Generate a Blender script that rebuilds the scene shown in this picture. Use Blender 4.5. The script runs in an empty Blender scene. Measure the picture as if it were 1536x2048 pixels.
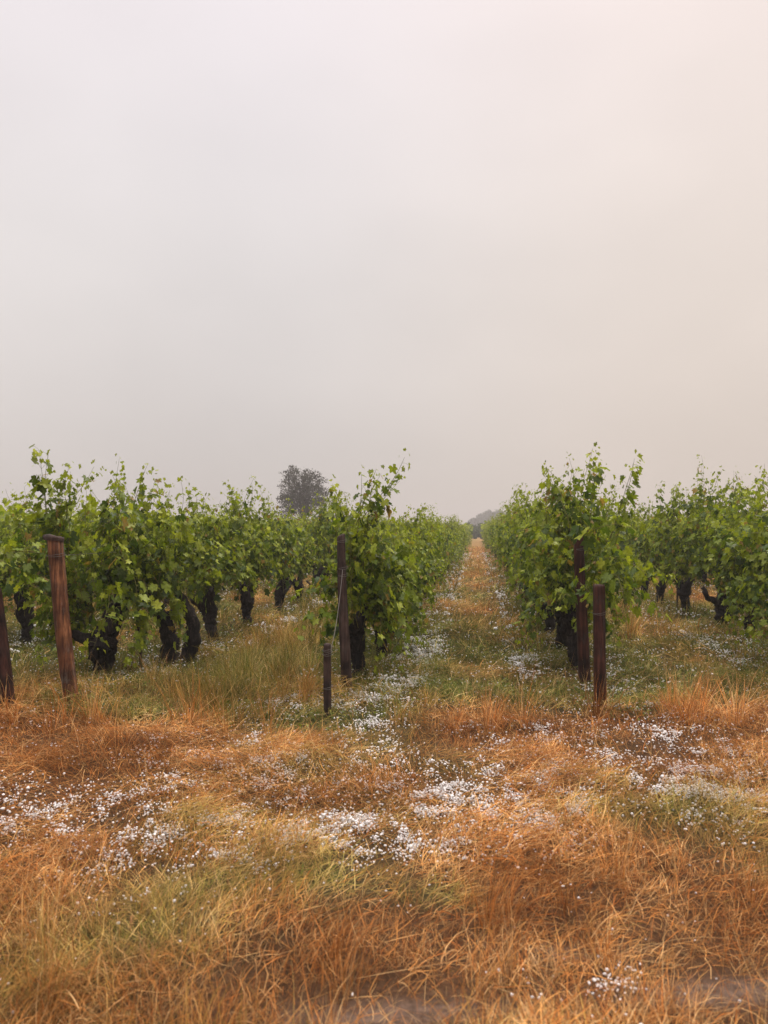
import bpy, math, random
import numpy as np
from mathutils import Vector
R = math.radians
random.seed(7)
scene = bpy.context.scene
COL = scene.collection

# ------------------------------------------------------------------ camera, light, exposure
CAM_H = 1.40
F = 1500.0                       # focal length in pixels of the 1536 x 2048 photograph
HOR = 1060.0                     # horizon line
cam_d = bpy.data.cameras.new('camera')
cam = bpy.data.objects.new('camera', cam_d); COL.objects.link(cam)
cam.location = (0, 0, CAM_H)
cam.rotation_euler = (R(90) + math.atan((HOR - 1024) / F), 0, 0)
cam_d.sensor_fit = 'VERTICAL'; cam_d.sensor_height = 36.0
cam_d.lens = 36.0 * F / 2048
cam_d.clip_start = 0.05; cam_d.clip_end = 3000
cam_d.dof.use_dof = True; cam_d.dof.focus_distance = 7.5; cam_d.dof.aperture_fstop = 3.2
scene.camera = cam

SUN_EL, SUN_AZ = R(58), R(38)    # azimuth measured clockwise from +Y (towards +X)
world = bpy.data.worlds.new('World'); scene.world = world
world.use_nodes = True
wn, wl = world.node_tree.nodes, world.node_tree.links
wn.clear()
out = wn.new('ShaderNodeOutputWorld')
sky = wn.new('ShaderNodeTexSky'); sky.sky_type = 'NISHITA'; sky.sun_disc = False
sky.sun_elevation = SUN_EL; sky.sun_rotation = SUN_AZ
bg_sky = wn.new('ShaderNodeBackground'); bg_sky.inputs['Strength'].default_value = 0.05
wl.new(sky.outputs['Color'], bg_sky.inputs['Color'])
# the cloud deck: a smooth overcast, brighter overhead, warmer to the right
tc = wn.new('ShaderNodeTexCoord')
sep = wn.new('ShaderNodeSeparateXYZ'); wl.new(tc.outputs['Generated'], sep.inputs[0])
ramp = wn.new('ShaderNodeValToRGB'); cr = ramp.color_ramp
cr.interpolation = 'B_SPLINE'
stops = [(0.0, (.60, .545, .515)), (.08, (.63, .575, .545)), (.20, (.75, .695, .67)), (.35, (.83, .78, .765)),
         (.50, (.90, .84, .85)), (.62, (.98, .90, .92)), (1.0, (1.0, .94, .95))]
for i, (p, c) in enumerate(stops):
    e = cr.elements[i] if i < 2 else cr.elements.new(p)
    e.position = p; e.color = (*c, 1)
wl.new(sep.outputs['Z'], ramp.inputs[0])
noi = wn.new('ShaderNodeTexNoise'); noi.inputs['Scale'].default_value = 1.7; noi.inputs['Detail'].default_value = 3
noi.inputs['Roughness'].default_value = .45
mp = wn.new('ShaderNodeMapping'); mp.inputs['Scale'].default_value = (1, 1, 1.8); mp.inputs['Location'].default_value = (.4, .1, .3)
wl.new(tc.outputs['Generated'], mp.inputs[0]); wl.new(mp.outputs[0], noi.inputs['Vector'])
def wmath(op, a, b=None, v1=None):
    m = wn.new('ShaderNodeMath'); m.operation = op
    wl.new(a, m.inputs[0])
    if b is not None: wl.new(b, m.inputs[1])
    elif v1 is not None: m.inputs[1].default_value = v1
    return m.outputs[0]
xr = wn.new('ShaderNodeMapRange'); wl.new(sep.outputs['X'], xr.inputs[0])
xr.inputs[1].default_value = -.2; xr.inputs[2].default_value = .45; xr.interpolation_type = 'SMOOTHSTEP'
warm = wn.new('ShaderNodeMix'); warm.data_type = 'RGBA'; warm.blend_type = 'MULTIPLY'; warm.inputs[0].default_value = 1
tint = wn.new('ShaderNodeMix'); tint.data_type = 'RGBA'
tint.inputs[6].default_value = (.985, .99, .995, 1); tint.inputs[7].default_value = (1.15, 1.085, 1.01, 1)
wl.new(xr.outputs[0], tint.inputs[0])
wl.new(ramp.outputs[0], warm.inputs[6]); wl.new(tint.outputs[2], warm.inputs[7])
nr = wn.new('ShaderNodeMapRange'); wl.new(noi.outputs['Fac'], nr.inputs[0])
nr.inputs[1].default_value = .3; nr.inputs[2].default_value = .7; nr.inputs[3].default_value = .90; nr.inputs[4].default_value = 1.08
zen = wn.new('ShaderNodeMapRange'); wl.new(sep.outputs['Z'], zen.inputs[0]); zen.interpolation_type = 'SMOOTHSTEP'
zen.inputs[1].default_value = .60; zen.inputs[2].default_value = 1.0; zen.inputs[3].default_value = 1.0; zen.inputs[4].default_value = 3.9
sc_ = wn.new('ShaderNodeVectorMath'); sc_.operation = 'SCALE'
wl.new(warm.outputs[2], sc_.inputs[0]); wl.new(wmath('MULTIPLY', nr.outputs[0], zen.outputs[0]), sc_.inputs['Scale'])
bg_cl = wn.new('ShaderNodeBackground'); wl.new(sc_.outputs[0], bg_cl.inputs['Color']); bg_cl.inputs['Strength'].default_value = 1.0
mx = wn.new('ShaderNodeMixShader'); mx.inputs[0].default_value = .96
wl.new(bg_sky.outputs[0], mx.inputs[1]); wl.new(bg_cl.outputs[0], mx.inputs[2]); wl.new(mx.outputs[0], out.inputs['Surface'])

sun_d = bpy.data.lights.new('sun', 'SUN'); sun_d.energy = 1.5; sun_d.angle = R(12); sun_d.color = (1, .93, .84)
sun = bpy.data.objects.new('sun', sun_d); COL.objects.link(sun)
sd = Vector((math.sin(SUN_AZ) * math.cos(SUN_EL), math.cos(SUN_AZ) * math.cos(SUN_EL), math.sin(SUN_EL)))
sun.rotation_euler = sd.to_track_quat('Z', 'Y').to_euler(); sun.location = sd * 60

vs = scene.view_settings
vs.view_transform = 'Standard'; vs.look = 'None'; vs.exposure = 0.0; vs.gamma = 1.0; vs.use_curve_mapping = False
cy = scene.cycles
cy.use_denoising = True
cy.max_bounces = 6; cy.diffuse_bounces = 3; cy.glossy_bounces = 2; cy.transmission_bounces = 4; cy.volume_bounces = 0
cy.transparent_max_bounces = 8
cy.sample_clamp_indirect = 4

# ------------------------------------------------------------------ helpers
THETA = math.atan((955 - 768) / F)          # direction of the rows
CT, ST = math.cos(THETA), math.sin(THETA)
def uv2xy(u, v): return u * CT + v * ST, -u * ST + v * CT
def xy2uv(x, y): return x * CT - y * ST, x * ST + y * CT
def at(px, py, z=0.0):
    """ground point seen at a pixel of the photograph"""
    d = (CAM_H - z) * F / (py - HOR)
    return (px - 768) / F * d, d

def hash2(ix, iy, seed):
    n = (ix.astype(np.int64) * 374761393 + iy.astype(np.int64) * 668265263 + seed * 2147483647 + 12345) & 0xffffffff
    n = ((n ^ (n >> 13)) * 1274126177) & 0xffffffff
    n = ((n ^ (n >> 16)) * 2246822519) & 0xffffffff
    return ((n ^ (n >> 15)) & 0xffffff) / float(0xffffff)
def vnoise(x, y, scale, seed=0):
    x = np.asarray(x, float) / scale; y = np.asarray(y, float) / scale
    ix, iy = np.floor(x), np.floor(y); fx, fy = x - ix, y - iy
    fx = fx * fx * (3 - 2 * fx); fy = fy * fy * (3 - 2 * fy)
    a = hash2(ix, iy, seed); b = hash2(ix + 1, iy, seed); c = hash2(ix, iy + 1, seed); d = hash2(ix + 1, iy + 1, seed)
    return (a * (1 - fx) + b * fx) * (1 - fy) + (c * (1 - fx) + d * fx) * fy
def fbm(x, y, scale, seed=0, o=3):
    t = 0; w = 0; a = 1.0
    for k in range(o):
        t = t + a * vnoise(x, y, scale / 2 ** k, seed + k * 17); w += a; a *= .5
    return t / w
def blob(x, y, cx, cy, rx, ry):
    return np.exp(-(((x - cx) / rx) ** 2 + ((y - cy) / ry) ** 2))
def hgt(x, y):
    x = np.asarray(x, float); y = np.asarray(y, float)
    near = np.clip((30 - y) / 20, 0, 1)
    h = (fbm(x, y, 1.3, 3, 3) - .5) * .13 * near + (fbm(x, y, .22, 9, 2) - .5) * .035 * near
    return h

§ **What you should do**
Write out exactly the lines between the start of the data and the line with "COL = scene.collection", including both, but none of the pictures.

§ **Correct answer**
Generate a Blender script that rebuilds the scene shown in this picture. Use Blender 4.5. The script runs in an empty Blender scene. Measure the picture as if it were 1536x2048 pixels.
import bpy, math, random
import numpy as np
from mathutils import Vector
R = math.radians
random.seed(7)
scene = bpy.context.scene
COL = scene.collection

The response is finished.